The seedlings started in flats are doing fantastic in the mini hoophouse inside the big hophouse. We used worm castings mixed with peat moss for the initial seed starting mix, but I think the combo was off as I was not seeing vigorous growth, so I started watering those with a composted chicken poop tea and they are suddenly growing extremely vigorously!

I have to uncover it in the day, and then cover it back up at night. Some of these plant babies will be transplanted in the hoophouse, and some will be coming outdoors. I have a whole other fleet of warm-temp-loving plant babies still in our house, and more about to begin.

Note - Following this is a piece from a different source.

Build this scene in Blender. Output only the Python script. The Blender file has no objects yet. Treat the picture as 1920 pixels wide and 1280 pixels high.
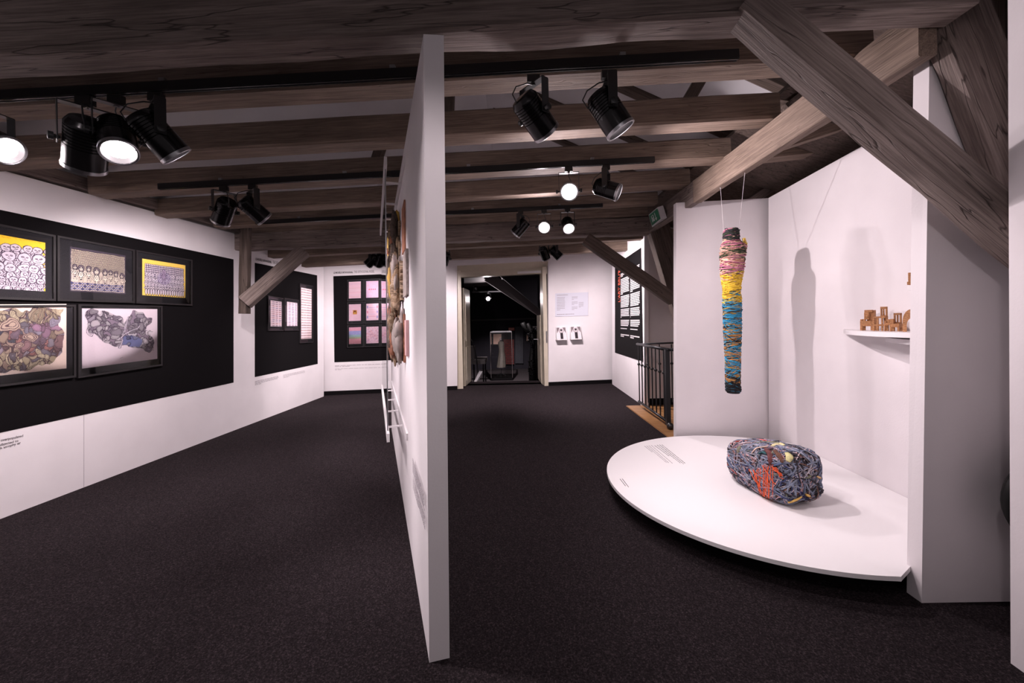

Andrew spent the day pulling over and lining up panels for the 2 acre pig paddock. We have our work cut out for us actually installing it, but, OH, to see the happy piggies running about in the pine forest so soon! Meanwhile, they are growing like mad, gorging on soaked organic grains and then lounging in the comfort and sun in the cozy hoophouse. All winter, we’d been soaking buckets of grain for them in our now-super-crowded house, but finally it’s warm enough that we’re able to soak grains in 55 gallon barrels in the hoophouse. Soaked semi-fermented buckwheat and oats smell really delicious, and you can tell the pigs ADORE it as they basically inhale it out of their trough.They are gorgeous, content and gloriously healthy pigs. Strangely, every time I hang out with them, I want to eat pork for dinner. What a long way I have come from vegan to meat-raiser.